Georgina Chapman, 41, said Weinstein’s actions were “unforgivable”.
Angelina Jolie and Gwyneth Paltrow are the latest women to come forward. Both said the incidents happened early in their careers.
On Tuesday Weinstein also denied allegations of rape made in The New Yorker magazine.
Weinstein was fired on Sunday from his own film studio. The Weinstein Company board said on Tuesday that they would help any criminal investigation.
“My heart breaks for all the women who have suffered tremendous pain because of these unforgivable actions,” Georgina Chapman, 41, told People magazine.
Ms Chapman and Weinstein, 65, have two children together.
Meanwhile ex-President Barack Obama and his wife Michelle have joined the growing public condemnation.
In a statement they said they were “disgusted by the recent reports about Harvey Weinstein” and added that they “celebrate the courage of women who have come forward”.
Weinstein was a big donor to the Democratic party under Mr Obama’s leadership. The Obamas’ eldest daughter Malia worked as an intern at The Weinstein Company in New York earlier this year.
Weinstein also donated to Hillary Clinton’s 2016 presidential campaign. Mrs Clinton said she was “shocked and appalled” by the revelations.
Paltrow and Jolie both sent statements about Weinstein’s behaviour to the New York Times, which first reported allegations against him last week.
Jolie said in an email: “I had a bad experience with Harvey Weinstein in my youth, and as a result, chose never to work with him again and warn others when they did.
“This behaviour towards women in any field, any country is unacceptable.”
In a statement, Paltrow alleged that, after Weinstein cast her in the leading role in Emma, he summoned her to his hotel suite, where he placed his hands on her and suggested massages in his bedroom.

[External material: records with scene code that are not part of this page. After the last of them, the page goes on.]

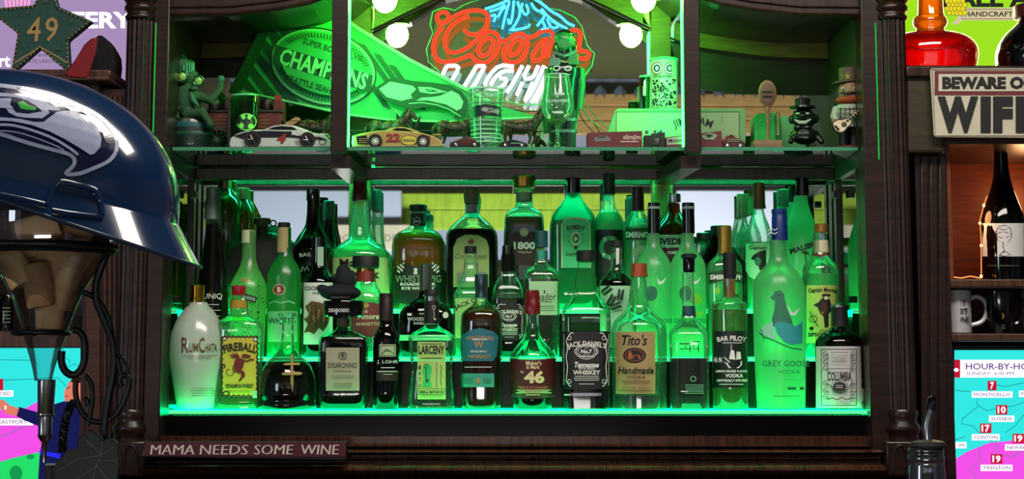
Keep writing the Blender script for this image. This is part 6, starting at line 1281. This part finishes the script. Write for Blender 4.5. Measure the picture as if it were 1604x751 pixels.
# mugs below
zm = Z(523); Y = .04; g = ypx(zm, Y); t = thing('mug', 'white mug with bold black lettering on the shelf above the map screen', 'mug', (X(1505, 500, Y), Y, zm)); wm = mat('mug_white', '#b4b4b8', .25, coat=.4)
MB().lathe(1500, [(455, 20), (456, 21.5), (g-2, 21), (g, 19)], Y, wm, zb=zm).build('cup', t); MB().line(chaikin([(1519, 468, Y), (1532, 464, Y), (1545, 474, Y), (1546, 492, Y), (1538, 506, Y), (1519, 510, Y)], 2), 3.6, wm).build('handle', t)
A = Art(); [A.text(s_, x, y, 9, INK, w_, bold=.03) for s_, x, y, w_ in (('GET', 1503, 475, 21), ('SHIT', 1505, 488, 24), ('DONE', 1505, 501, 27))]; k = sc(490, Y); A.out(cyl(1500, Y, 21.6*k), t)
t = thing('mug', 'black mug with a gold and green print right of the white mug', 'mug', (X(1572, 500, Y), Y, zm)); MB().lathe(1565, [(455, 19), (457, 21), (g-2, 20.5), (g, 19)], Y, BLACK, zb=zm).build('cup', t); MB().line(chaikin([(1584, 468, Y), (1596, 466, Y), (1603, 478, Y), (1602, 496, Y), (1594, 508, Y), (1584, 508, Y)], 2), 3.6, BLACK).build('handle', t)
A = Art(); A.fine(1549, 1571, 466, 474, 2, mat('dull_bronze'), 1.6); A.ell(1562, 492, 9, 8, mat('print_green', '#2c5a3a', .5)); A.ring(1567, 496, 5, 4.4, 1.6, GOLD); A.ring(1555, 498, 3.4, 3, 1.2, GOLD); A.fine(1548, 1576, 508, 516, 2, mat('dull_bronze'), 1.4); k = sc(490, Y); A.out(cyl(1565, Y, 21.2*k), t)
t = thing('mug', 'pale mug cut off by the right edge of the photo', 'mug', (X(1625, 500, Y), Y, zm)); MB().lathe(1622, [(452, 19), (454, 21), (g-2, 20.5), (g, 19)], Y+.02, mat('mug_grey', '#70787c', .3), zb=zm).build('cup', t)
# small wooden name sign standing on the base moulding
Yf = -.085; t = thing('name_block', 'maroon wooden block sign with white hand lettering on the cabinet base', 'sign', (X(382, 722, Yf), Yf, Z(722, Yf)))
MB().prism([(226, 692), (543, 692), (542, 722), (219, 717)], Yf, Yf+.03, mat('block_edge', '#120b0a', .5)).build('block', t, smooth=False, bevel=.0015)
MB().prism([(229, 693), (542, 693), (541, 716), (221, 715)], Yf-.0008, Yf, mat('block_maroon', '#4a1620', .5)).build('face', t, smooth=False)
A = Art(); bl = mat('block_letter', '#d8ccc4', .5); [A.text(s_, x, 705, 15, bl, w_, shear=.12, bold=-.015) for s_, x, w_ in (('MAMA', 269, 68), ('NEEDS', 350, 75), ('SOME', 428, 61), ('WINE', 501, 58))]; [A.text(s_, x+1.5, 705, 15, bl, w_, shear=.12, bold=-.02) for s_, x, w_ in (('MAMA', 269, 68), ('NEEDS', 350, 75), ('SOME', 428, 61), ('WINE', 501, 58))]
A.out(flat(Yf-.0008), t)
# ---------------- foreground: bar counter, pourer bottle, cork funnel, helmet ----------------
cz = 1.24
bc = thing('bar_counter', 'long dark wooden bar counter in front of the bottles', 'counter', (0, -1.35, 0)); MB().box((-1.5, -1.62, cz-.04), (1.5, -1.08, cz), LG).build('counter_top', bc, bevel=.004); MB().box((-1.45, -1.55, 0), (1.45, -1.15, cz-.04), WD).build('counter_body', bc, smooth=False)
Y = -1.38; xb = 1454; t = thing('pourer_bottle', 'glass bottle with chrome free pour spout in the near right foreground', 'bottle', (X(xb, 740, Y), Y, cz))
pg = glass('pourer_glass', '#e8f0f4', .6, .35, '#a8b4c0', gl=.5)
MB().lathe(xb, [(702, 26), (706, 28.5), (712, 26), (716, 28.5), (722, 28.5), (726, 27), (740, 29), (760, 30), (820, 40), (900, 62), (970, 64)], Y, pg, zb=cz, smooth=1, caps=False).build('glass_body', t)
MB().lathe(xb, [(692, 20), (694, 27), (699, 29), (702, 28), (703, 24)], Y, MBLK).build('collar', t); MB().lathe(xb, [(689, 7), (691, 20), (693, 26)], Y, mat('cap_grey_steel', '#6a7868', .25, .8)).build('cap_plate', t)  # cap plate is plain greenish grey steel
MB().lathe(xb, [(704, 22), (722, 22), (724, 19)], Y, MBLK).build('cork_rings', t)
MB().lathe(xb, [(732, 24), (760, 26), (900, 55), (968, 58)], Y, glass('milky_liqueur', '#c0c8d8', .1, .9, '#8c9aa8', rough=.2), zb=cz+.004).build('liquid', t)
MB().line(chaikin([(1453, 691, Y), (1451, 672, Y), (1454, 656, Y), (1459, 640, Y)], 2), 7.4, mat('brushed_steel', '#8c8e92', .22, 1), seg=16).build('spout', t); MB().line([(1458, 643, Y), (1460, 633, Y), (1461, 625, Y), (1461, 621, Y)], [8.6, 8.4, 7.8, 5], BLACK, seg=16).build('spout_tip', t)
# cork funnel
Y = -1.35; FXc = 72; t = thing('glass_funnel', 'tall glass funnel full of wine corks below the helmet', 'funnel', (X(FXc, 740, Y), Y, at(FXc, 740, Y).z))
fg = glass('funnel_glass', '#f2fbff', .97, .02, '#9cc8d0', gl=.3, edge=.1, rim='#b8dce4')
fp = [(338, 104), (380, 103), (400, 97), (430, 74), (455, 58), (485, 46), (515, 36), (545, 27), (570, 19), (597, 13)]
MB().lathe(FXc, chaikin(fp, 1), Y, fg, caps=False, seg=40).build('glass_cone', t)
ch = mat('brushed_steel')
MB().lathe(FXc-1, [(595, 13.5), (597, 14), (645, 12.5), (647, 14), (651, 14), (653, 11), (680, 10.5), (683, 11.5), (688, 9), (694, 4.5), (725, 3.5)], Y, ch, seg=28).build('metal_stem', t)
ck = [(0, 362, 12, 1), (62, 358, 165, 0), (118, 364, 14, 1), (150, 372, 95, 0), (22, 416, 62, 0), (96, 404, 28, 1), (136, 412, -58, 0), (60, 448, 82, 1), (102, 452, -76, 0), (40, 392, 5, 0), (78, 498, 88, 0), (86, 420, -20, 1)]
cm = [mat('cork_tan', '#d0a878', .85, noise=.35, nscale=90), mat('cork_dark', '#a07c54', .85, noise=.4, nscale=90)]
for i, (x, y, a, m) in enumerate(ck):
    l = 34 if y < 480 else 28; yy = Y+(.024 if i % 3 == 0 else -.018 if i % 3 == 1 else .0)*(1 if y < 470 else .2); dx, dy = l*math.cos(R(a)), l*math.sin(R(a)); p = at(x, y, yy)
    b = MB(); q0, q1 = at(x-dx, y-dy, yy), at(x+dx, y+dy, yy); r = .0122
    b.tube([q0, q0+(q1-q0)*.04, q1-(q1-q0)*.04, q1], [r*.9, r, r, r*.9], cm[m], 18); o = b.build('wine_cork', None)
    tag(o, 'used wine cork packed with others inside the glass funnel', 'cork', 'corks in the glass funnel')
# wrought iron stand
ir = mat('wrought_iron', '#101416', .42, .5); t = thing('iron_stand', 'black wrought iron scroll stand with a grape leaf holding the funnel', 'stand', (X(165, 740, Y), Y, cz))
def el(cx_, cy_, rx, rd, n=32): p = at(cx_, cy_, Y); k = sc(cy_, Y); return [p+Vector((rx*k*math.cos(a), rd*math.sin(a), 0)) for a in [2*math.pi*i/n for i in range(n)]]
k = sc(400, Y)
MB().tube(el(FXc, 389, 106, 106*k), 6*k, ir, 10, True).build('top_ring', t); MB().tube(el(FXc, 397, 105, 105*k), 3*k, ir, 8, True).build('lower_band', t)
MB().tube(el(64, 522, 42, 42*k), 4.2*k, ir, 10, True).build('small_ring', t)
def c3(*p): return [(a/2.99, 500+b/2.99, Y) for a, b in p]
def wire(nm, pts, r, sm=2): MB().line(chaikin(pts, sm), r, ir, Y, seg=10).build(nm, t)
wire('scroll', c3((345, 50), (385, 60), (402, 130), (392, 225), (350, 270), (305, 250), (285, 200), (290, 150)), 6)
wire('stem', [(168, 395, Y), (150, 440, Y), (150, 470, Y)]+c3((470, -40), (500, 30), (535, 120), (535, 240), (512, 350), (495, 450), (485, 560), (490, 760), (495, 1300)), 6.5)
wire('scroll', c3((355, 290), (352, 350), (370, 420), (410, 470), (460, 488), (520, 472), (565, 420), (595, 350), (608, 300), (598, 265), (570, 260), (558, 290), (572, 318)), 4.6)
wire('scroll', c3((530, 240), (525, 200), (540, 172), (570, 175), (592, 210), (600, 260)), 3); wire('scroll', c3((400, 260), (430, 300), (435, 370), (425, 440), (410, 500)), 4); wire('scroll', c3((395, 370), (410, 380), (415, 410)), 4)
wire('arc', [(130, 458, Y), (150, 466, Y), (168, 490, Y), (175, 520, Y), (178, 545, Y), (183, 560, Y), (190, 590, Y)], 4.4)
b = MB()
for ph in (0, 2.09, 4.19):
    P = c3((348, 385), (325, 420), (308, 470), (296, 540), (292, 620)); pts = []
    for i in range(60):
        f = i/59*4; j = min(3, int(f)); u = f-j; x = P[j][0]+(P[j+1][0]-P[j][0])*u; y = P[j][1]+(P[j+1][1]-P[j][1])*u
        a = i*.62+ph; pts.append(at(x+4*math.cos(a), y, Y+.0022*math.sin(a)))
    b.tube(pts, .0019, ir, 6)
b.build('twisted_wire', t)
lf = [(185, 552), (210, 585), (205, 610), (240, 600), (268, 560), (262, 520), (285, 505), (300, 530)] 
LP = [(83, 751), (82, 737), (88, 724), (100, 712), (104, 706), (122, 702), (120, 690), (132, 680), (136, 673), (146, 676), (156, 684), (162, 690), (170, 686), (178, 688), (186, 696), (186, 712), (188, 728), (184, 751), (190, 775), (176, 800), (150, 790), (120, 800), (96, 785)]
MB().prism(LP, Y-.022, Y-.018, ir).build('grape_leaf', t, smooth=False, bevel=.001)
vein = mat('leaf_vein', '#4a5254', .4, .5)
for P in ([(162, 692), (158, 712), (150, 735), (140, 770)], [(158, 712), (135, 690)], [(157, 714), (120, 720), (88, 740)], [(157, 714), (178, 702)], [(155, 722), (184, 722)], [(152, 730), (176, 760)], [(152, 730), (118, 752)]): MB().line([(x, y, Y-.0225) for x, y in P], .8, vein, seg=6).build('vein', t)
Yd = -1.3; o = thing('small_box', 'small black box with pale rim near the bottom left corner', 'box', (X(77, 760, Yd), Yd, cz)); MB().box((X(71, 760, Yd), Yd-.005, cz), (X(83, 760, Yd), Yd+.005, at(77, 729, Yd).z), MBLK).build('box_body', o, bevel=.001); MB().pbox(70.5, 727, 83.5, 730, Yd-.006, Yd+.006, mat('pale_rim', '#90989c', .4)).build('rim', o)
# ---------------- batting style helmet ----------------
tl = R(14); hc = at(32, 318, Y); k = sc(300, Y); hx, hy, hz = 248*k, 185*k, 205*k
t = thing('helmet', 'glossy navy helmet with a white bird of prey emblem, brim pointing right', 'helmet', tuple(hc))
navy = mat('helmet_navy', '#0e2546', .15, coat=.8, noise=.1, nscale=8)
def hp(phi, s):
    """phi azimuth, s 0 crown .. 1 rim line .. 2 brim edge"""
    c, sn = math.cos(phi), math.sin(phi); fr = max(0, c)
    if s <= 1:
        a = s*math.pi/2*.93; r = math.sin(a)**.92; z = math.cos(a)**.9*hz; x, y = hx*r*c, hy*r*sn
        if z < 0: z = 0
        z = z+.012*0
    else:
        a = math.pi/2*.93; r = math.sin(a)**.92; z0 = math.cos(a)**.9*hz; u = s-1
        ext = (.008+.021*fr**1.5)*u; x, y = (hx*r+ext)*c, (hy*r+ext)*sn; z = z0*(1-u)-.004*u - .012*fr*u
    v = Matrix.Rotation(tl, 3, 'Y') @ Vector((x, y, z)); return hc+v
N1, N2 = 64, 30; vs = []; fs = []
for j in range(N2+1):
    s_ = 2*j/N2 if j else .001
    for i in range(N1): vs.append(hp(2*math.pi*i/N1, s_))
for j in range(N2):
    for i in range(N1): fs.append((j*N1+i, j*N1+(i+1) % N1, (j+1)*N1+(i+1) % N1, (j+1)*N1+i))
fs.append(tuple(range(N1)))
sh = MB().add(vs, fs, navy).build('shell', t, auto=70); so = sh.modifiers.new('solid', 'SOLIDIFY'); so.thickness = .0025; so.offset = -1
MB().tube([hp(2*math.pi*i/64, 2) for i in range(64)], .0018, mat('brim_edge', '#16283c', .3), 6, True).build('brim_edge', t)
cast = caster([sh])
A = Art(); lg = mat('emblem_grey', '#8e98b4', .3, coat=.6); nv = mat('emblem_navy', '#0a1434', .2, coat=.6); ge = mat('emblem_green', '#1c9a30', .3)
out = [(-40, 134), (0, 135), (53, 143), (90, 152), (113, 163), (143, 176), (163, 190), (177, 207), (183, 224), (181, 240), (170, 254), (147, 264), (122, 274), (99, 274), (112, 264), (118, 254), (112, 243), (85, 236), (40, 224), (0, 210), (-40, 206)]
A.poly(out, nv, cut=6); A.stroke(chaikin(out, 2), 6, lg)
A.poly([(-30, 146), (0, 147), (40, 150), (68, 160), (94, 173), (92, 175), (74, 174), (78, 178), (66, 187), (40, 186), (26, 184), (14, 178), (8, 168), (-30, 166)], lg, cut=5); A.poly([(-20, 152), (22, 154), (40, 158), (54, 166), (66, 176), (44, 180), (26, 178), (18, 170), (14, 160), (-20, 160)], nv, cut=5)
A.poly([(-20, 156), (18, 156), (16, 166), (22, 172), (-20, 170)], lg, cut=5); A.poly([(28, 163), (36, 160), (43, 166), (57, 171), (55, 175), (42, 174), (32, 172)], ge, cut=4)
A.poly([(68, 193), (88, 178), (100, 176), (116, 176), (134, 187), (150, 200), (158, 218), (156, 232), (146, 243), (140, 244), (122, 232), (100, 219), (78, 208), (50, 198), (20, 192), (-20, 190), (-20, 184), (30, 188), (54, 193)], lg, cut=6)
A.stroke(chaikin([(-30, 200), (10, 196), (40, 202), (80, 216), (108, 233), (122, 244)], 2), 4, lg); A.stroke(chaikin([(-30, 210), (10, 206), (40, 212), (78, 226), (100, 236)], 2), 1.6, lg)
A.out(cast, t, papername='emblem_base', printname='emblem', eps=.0006)
for P in ([(72, 322), (82, 300), (92, 286), (100, 284), (140, 294), (152, 300), (158, 318), (160, 338)], [(82, 331), (110, 336), (160, 342)], [(0, 306), (40, 314), (72, 322)]):
    MB().tube([cast(x, y, .0008) for x, y in chaikin(P, 2)], .0022, navy, 8).build('ridge', t)
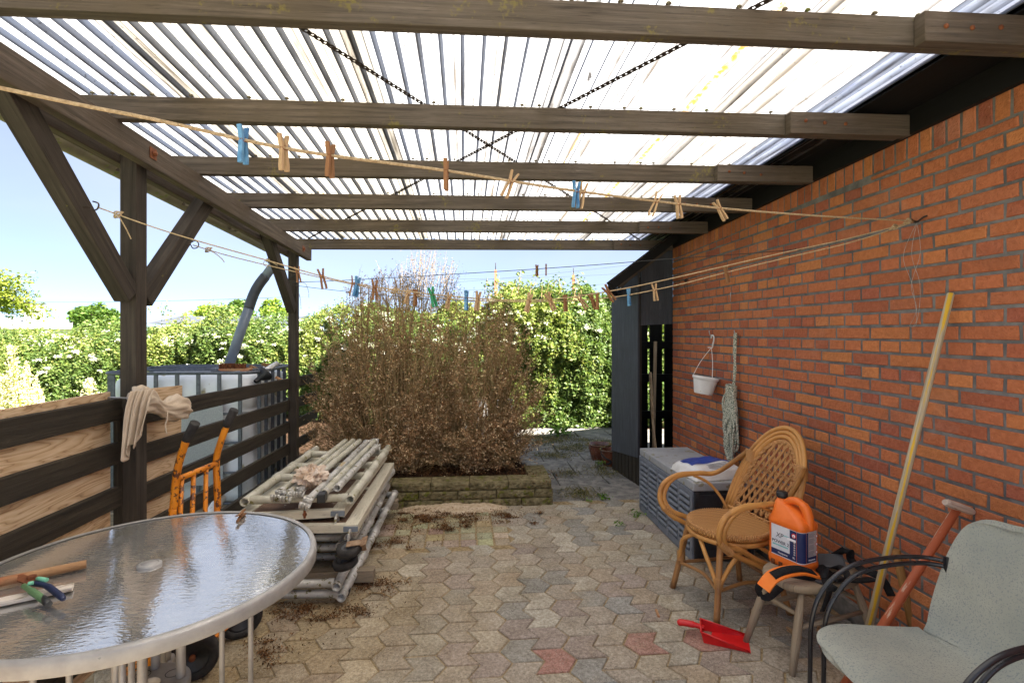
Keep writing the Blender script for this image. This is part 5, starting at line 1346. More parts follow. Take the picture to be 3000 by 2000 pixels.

“I was a kid, I was signed up, I was petrified,” she told the newspaper.
She said she told her then-boyfriend Brad Pitt about the incident, and said he confronted Weinstein.
“I thought he was going to fire me,” she said.
‘Relationships were consensual’
The separate New Yorker report says that 16 former and current employees at Weinstein’s companies told the magazine “they witnessed or had knowledge of unwanted sexual advances and touching at events associated with Weinstein’s films and in the workplace”.
The magazine quotes Italian actress and director Asia Argento and Lucia Stoller, now Lucia Evans – who says she was an aspiring actress when Weinstein allegedly approached her in 2004. Both say they were forced into sexual acts by the producer.
A third woman, who did not want to be named, said Weinstein had “forced himself on me sexually”.
Argento said she has not spoken until now because she feared it would ruin her career to do so.
“That’s why this story – in my case, it’s 20 years old, some of them are old – has never come out,” she told the New Yorker.
Other allegations in the piece came from Mira Sorvino, who won an Oscar in 1996 for her role in Mighty Aphrodite for Miramax, a studio headed by Weinstein at the time. She told the magazine that Weinstein had tried to pressure her into a relationship.
Roseanna Arquette also said that she rejected Weinstein’s advances and that she believes her acting career suffered as a result.
Weinstein’s spokeswoman Sallie Hofmeister issued a statement in response to the article.
“Any allegations of non-consensual sex are unequivocally denied by Mr Weinstein,” she said. “Mr Weinstein has further confirmed that there were never any acts of retaliation against any women for refusing his advances.
“Mr Weinstein obviously can’t speak to anonymous allegations, but with respect to any women who have made allegations on the record, Mr Weinstein believes that all of these relationships were consensual. Mr Weinstein has begun counselling, has listened to the community and is pursuing a better path.”